Meanwhile, I take it from your Facebook status updates that you haven’t been well for the last couple of weeks… is it the flu or hayfever or both? Whatever, it is, you have my sympathy… I hope it gets better really soon!
Today at work, lunchtime discussion centred round the 4 Corners programme about the NRL and allegations of sexual misconduct. I knew that feelings ran deeply in support of the local team, but I was shocked and actually quite upset about how judgmental and rude and hard a lot of the women were about the victims of the sexual abuse. Not one of them acknowledged that the NRL players involved had done the wrong thing. They all implied that the victims were in it for the publicity (well, to be fair, one of the women on the programme prided herself on her conquests), that they had made it up because they had waited so long to come forward, that they shouldn’t have said anything because it was too upsetting for the player’s families… I had to struggle to keep the shock off my face that no one was saying that sexual assault is wrong, and that something should be done to address the prevalent attitude in the NRL (and obviously society) that women are simply a sexual object to be used and then discarded. One woman even said that the victim of the 12 person “group sex” incident knew what she was getting in for, and shouldn’t complain because she had put herself in that situation. The lack of compassion or even willingness to try to understand what the victims were going through was breath-taking.
Now, I understand that everyone should be careful when they go out, and take certain precautions.
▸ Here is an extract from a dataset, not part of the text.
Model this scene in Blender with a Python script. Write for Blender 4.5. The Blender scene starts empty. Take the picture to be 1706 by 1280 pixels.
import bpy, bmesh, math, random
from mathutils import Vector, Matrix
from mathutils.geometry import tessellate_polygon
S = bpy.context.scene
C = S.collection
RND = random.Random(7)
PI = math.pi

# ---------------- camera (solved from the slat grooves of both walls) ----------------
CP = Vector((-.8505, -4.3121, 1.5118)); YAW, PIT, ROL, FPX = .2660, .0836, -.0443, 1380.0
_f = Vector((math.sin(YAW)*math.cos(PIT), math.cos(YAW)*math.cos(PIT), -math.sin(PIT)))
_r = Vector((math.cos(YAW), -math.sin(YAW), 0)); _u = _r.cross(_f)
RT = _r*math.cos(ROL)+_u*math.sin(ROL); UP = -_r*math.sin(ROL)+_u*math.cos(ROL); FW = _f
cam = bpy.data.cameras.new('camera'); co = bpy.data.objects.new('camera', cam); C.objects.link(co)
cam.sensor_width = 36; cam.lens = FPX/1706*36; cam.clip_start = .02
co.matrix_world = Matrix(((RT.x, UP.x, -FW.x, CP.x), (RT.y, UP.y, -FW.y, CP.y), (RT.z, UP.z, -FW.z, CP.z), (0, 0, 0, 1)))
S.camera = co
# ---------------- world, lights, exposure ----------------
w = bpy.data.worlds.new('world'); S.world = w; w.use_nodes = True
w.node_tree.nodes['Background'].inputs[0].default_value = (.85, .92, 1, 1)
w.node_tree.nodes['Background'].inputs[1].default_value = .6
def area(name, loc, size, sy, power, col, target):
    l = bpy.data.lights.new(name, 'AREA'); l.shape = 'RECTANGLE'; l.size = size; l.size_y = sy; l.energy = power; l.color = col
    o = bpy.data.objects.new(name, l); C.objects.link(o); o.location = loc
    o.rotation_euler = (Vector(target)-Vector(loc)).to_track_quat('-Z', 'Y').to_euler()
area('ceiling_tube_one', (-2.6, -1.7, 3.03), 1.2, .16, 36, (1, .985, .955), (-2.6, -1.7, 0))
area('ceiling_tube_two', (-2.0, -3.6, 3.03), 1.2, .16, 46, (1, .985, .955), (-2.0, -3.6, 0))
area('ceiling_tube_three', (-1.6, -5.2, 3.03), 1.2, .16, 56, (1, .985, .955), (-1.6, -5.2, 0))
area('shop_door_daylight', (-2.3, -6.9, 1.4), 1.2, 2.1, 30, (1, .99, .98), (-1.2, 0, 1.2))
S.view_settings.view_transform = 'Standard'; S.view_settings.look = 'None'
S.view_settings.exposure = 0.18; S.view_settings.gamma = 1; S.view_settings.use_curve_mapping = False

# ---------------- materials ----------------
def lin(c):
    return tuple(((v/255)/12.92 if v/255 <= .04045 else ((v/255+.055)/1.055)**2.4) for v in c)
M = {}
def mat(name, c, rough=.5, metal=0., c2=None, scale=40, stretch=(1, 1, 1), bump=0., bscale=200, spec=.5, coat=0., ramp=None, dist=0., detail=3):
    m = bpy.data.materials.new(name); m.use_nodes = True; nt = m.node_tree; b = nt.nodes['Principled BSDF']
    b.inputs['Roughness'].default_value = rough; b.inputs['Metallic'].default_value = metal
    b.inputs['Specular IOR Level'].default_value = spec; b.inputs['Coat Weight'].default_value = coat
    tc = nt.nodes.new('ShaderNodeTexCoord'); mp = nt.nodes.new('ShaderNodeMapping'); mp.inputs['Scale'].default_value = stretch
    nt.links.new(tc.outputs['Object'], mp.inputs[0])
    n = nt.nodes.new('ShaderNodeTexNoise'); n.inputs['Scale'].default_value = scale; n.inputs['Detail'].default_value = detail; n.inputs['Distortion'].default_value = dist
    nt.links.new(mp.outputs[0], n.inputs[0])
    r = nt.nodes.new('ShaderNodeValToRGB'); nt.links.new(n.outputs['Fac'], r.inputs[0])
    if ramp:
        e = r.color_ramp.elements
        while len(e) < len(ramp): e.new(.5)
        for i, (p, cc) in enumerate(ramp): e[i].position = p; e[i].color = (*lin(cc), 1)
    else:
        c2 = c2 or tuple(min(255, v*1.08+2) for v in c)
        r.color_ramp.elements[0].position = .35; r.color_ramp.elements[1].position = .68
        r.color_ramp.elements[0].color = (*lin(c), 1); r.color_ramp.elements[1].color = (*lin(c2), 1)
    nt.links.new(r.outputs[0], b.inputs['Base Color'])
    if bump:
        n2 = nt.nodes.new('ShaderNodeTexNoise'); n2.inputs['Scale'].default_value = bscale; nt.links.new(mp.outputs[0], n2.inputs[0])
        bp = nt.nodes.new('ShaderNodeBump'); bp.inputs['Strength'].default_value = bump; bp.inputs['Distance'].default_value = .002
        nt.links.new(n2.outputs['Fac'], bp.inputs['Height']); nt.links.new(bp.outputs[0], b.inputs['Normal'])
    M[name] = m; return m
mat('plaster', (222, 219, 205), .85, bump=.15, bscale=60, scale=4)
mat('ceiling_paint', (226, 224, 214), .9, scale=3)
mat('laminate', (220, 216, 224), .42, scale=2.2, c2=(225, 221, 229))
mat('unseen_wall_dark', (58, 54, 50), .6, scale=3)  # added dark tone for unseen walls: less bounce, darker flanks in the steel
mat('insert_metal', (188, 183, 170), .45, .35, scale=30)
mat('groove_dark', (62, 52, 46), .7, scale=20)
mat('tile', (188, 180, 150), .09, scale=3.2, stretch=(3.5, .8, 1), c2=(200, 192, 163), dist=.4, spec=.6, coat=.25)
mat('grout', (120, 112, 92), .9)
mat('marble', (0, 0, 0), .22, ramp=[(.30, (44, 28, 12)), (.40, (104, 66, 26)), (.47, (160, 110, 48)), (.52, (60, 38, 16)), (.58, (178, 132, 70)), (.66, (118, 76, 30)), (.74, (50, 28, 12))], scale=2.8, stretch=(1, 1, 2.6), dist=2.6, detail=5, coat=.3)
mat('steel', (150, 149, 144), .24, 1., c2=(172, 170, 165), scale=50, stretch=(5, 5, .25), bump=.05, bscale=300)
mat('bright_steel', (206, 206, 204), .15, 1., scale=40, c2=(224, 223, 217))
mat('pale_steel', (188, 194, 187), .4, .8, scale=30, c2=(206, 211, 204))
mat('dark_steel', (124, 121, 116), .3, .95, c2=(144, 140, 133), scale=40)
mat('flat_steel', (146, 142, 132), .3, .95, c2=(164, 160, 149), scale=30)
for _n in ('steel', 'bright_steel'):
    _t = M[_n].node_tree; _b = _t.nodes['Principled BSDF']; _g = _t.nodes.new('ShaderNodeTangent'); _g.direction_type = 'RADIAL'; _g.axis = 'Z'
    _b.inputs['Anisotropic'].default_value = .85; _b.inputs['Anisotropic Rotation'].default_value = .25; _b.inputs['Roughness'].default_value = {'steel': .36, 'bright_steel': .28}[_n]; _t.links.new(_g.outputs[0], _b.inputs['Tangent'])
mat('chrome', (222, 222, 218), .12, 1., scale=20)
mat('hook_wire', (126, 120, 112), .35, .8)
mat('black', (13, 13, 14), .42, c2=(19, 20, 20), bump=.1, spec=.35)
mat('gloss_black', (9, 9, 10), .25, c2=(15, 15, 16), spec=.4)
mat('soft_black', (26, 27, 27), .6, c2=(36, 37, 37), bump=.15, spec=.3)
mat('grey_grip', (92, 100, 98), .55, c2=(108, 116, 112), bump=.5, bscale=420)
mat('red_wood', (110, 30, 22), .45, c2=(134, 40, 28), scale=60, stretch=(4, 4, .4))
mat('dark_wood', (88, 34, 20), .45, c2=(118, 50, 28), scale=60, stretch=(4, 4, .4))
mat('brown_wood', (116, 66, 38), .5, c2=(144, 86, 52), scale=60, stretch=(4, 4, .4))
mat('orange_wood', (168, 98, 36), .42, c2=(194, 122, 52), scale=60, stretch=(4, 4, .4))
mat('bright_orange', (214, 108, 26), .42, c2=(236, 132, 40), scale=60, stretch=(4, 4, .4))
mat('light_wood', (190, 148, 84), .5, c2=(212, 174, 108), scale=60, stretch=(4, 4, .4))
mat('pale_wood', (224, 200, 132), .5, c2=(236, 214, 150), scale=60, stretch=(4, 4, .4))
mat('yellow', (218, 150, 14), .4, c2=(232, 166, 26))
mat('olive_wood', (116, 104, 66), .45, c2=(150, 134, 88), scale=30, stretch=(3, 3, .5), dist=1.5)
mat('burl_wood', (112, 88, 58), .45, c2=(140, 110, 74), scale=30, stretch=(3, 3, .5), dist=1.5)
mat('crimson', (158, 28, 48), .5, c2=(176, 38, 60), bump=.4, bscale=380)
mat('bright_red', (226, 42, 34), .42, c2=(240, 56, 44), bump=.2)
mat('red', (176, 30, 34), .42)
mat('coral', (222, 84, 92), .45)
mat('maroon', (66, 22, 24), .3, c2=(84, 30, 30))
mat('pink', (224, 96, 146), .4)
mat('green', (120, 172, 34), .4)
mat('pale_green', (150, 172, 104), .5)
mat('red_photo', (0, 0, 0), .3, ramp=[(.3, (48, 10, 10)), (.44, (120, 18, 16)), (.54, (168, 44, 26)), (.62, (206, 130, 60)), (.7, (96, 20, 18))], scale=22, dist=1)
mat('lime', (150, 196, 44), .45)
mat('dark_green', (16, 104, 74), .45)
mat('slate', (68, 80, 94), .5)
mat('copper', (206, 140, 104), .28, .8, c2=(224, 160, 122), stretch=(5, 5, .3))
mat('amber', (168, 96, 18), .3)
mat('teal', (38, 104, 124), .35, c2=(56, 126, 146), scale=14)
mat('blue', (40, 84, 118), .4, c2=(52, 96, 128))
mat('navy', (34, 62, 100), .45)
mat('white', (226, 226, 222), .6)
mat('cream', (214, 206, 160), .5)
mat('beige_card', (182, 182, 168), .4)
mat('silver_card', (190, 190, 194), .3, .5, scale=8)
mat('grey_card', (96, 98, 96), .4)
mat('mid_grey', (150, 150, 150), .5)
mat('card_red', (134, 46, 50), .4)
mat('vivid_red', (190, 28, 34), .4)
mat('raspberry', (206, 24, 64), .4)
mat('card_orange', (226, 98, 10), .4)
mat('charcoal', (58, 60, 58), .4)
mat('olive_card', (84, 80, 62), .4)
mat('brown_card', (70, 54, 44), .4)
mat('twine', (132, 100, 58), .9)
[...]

But to completely overlook the wrong-doing of the men involved simply because of their sporting prowess is a naive way of protecting them, and actually dangerous, because to maintain silence implies tacit approval for that behaviour and doesn’t show those involved the consequences of wrong-doing and thus puts more women out there at risk of falling victim to these men, who will simply repeat the behaviour, ad nauseam.
Also, to put the blame squarely on the victims… “if she was a decent girl, she wouldn’t have put herself in that situation”… is completely inadequate was of dealing with the matter. Plenty of “decent girls” are sexually assaulted. Often, it is the “good girls” who are taught to respect and obey their elders, to obey authority, to think the best of people, who are the ones most easily taken advantage of. It simply doesn’t enter their heads that someone could be planning to molest them, to sexually assault them, to line up a group of friends to take turns raping them… They might run into the sporting hero in a bar, have a few drinks, be hugely flattered when said hero takes an interest in them, agree to have sex with that ‘hero’ and proceed to a hotel room, thinking he will treat them well because the media does portray him as a ‘decent bloke’ and ’sporting hero’. She is not consenting to rape. She is not consenting to be humiliated and degraded. It is not her fault if she is overpowered and gang raped. So to say that she ‘put herself’ in that situation, implying that she wanted that to happen, or at least suspected it might, it simply not good enough. It is appalling that women could be so judgmental about other women. Also, if we keep on lionising these sports people, lifting them above the rule of law, how is the general public, women (who apparently “should know better”) especially, going to know to avoid them? To not “put themselves” in “those” situations with them?
*shakes head*
I was really very upset and shocked. I couldn’t believe it. In this day and age.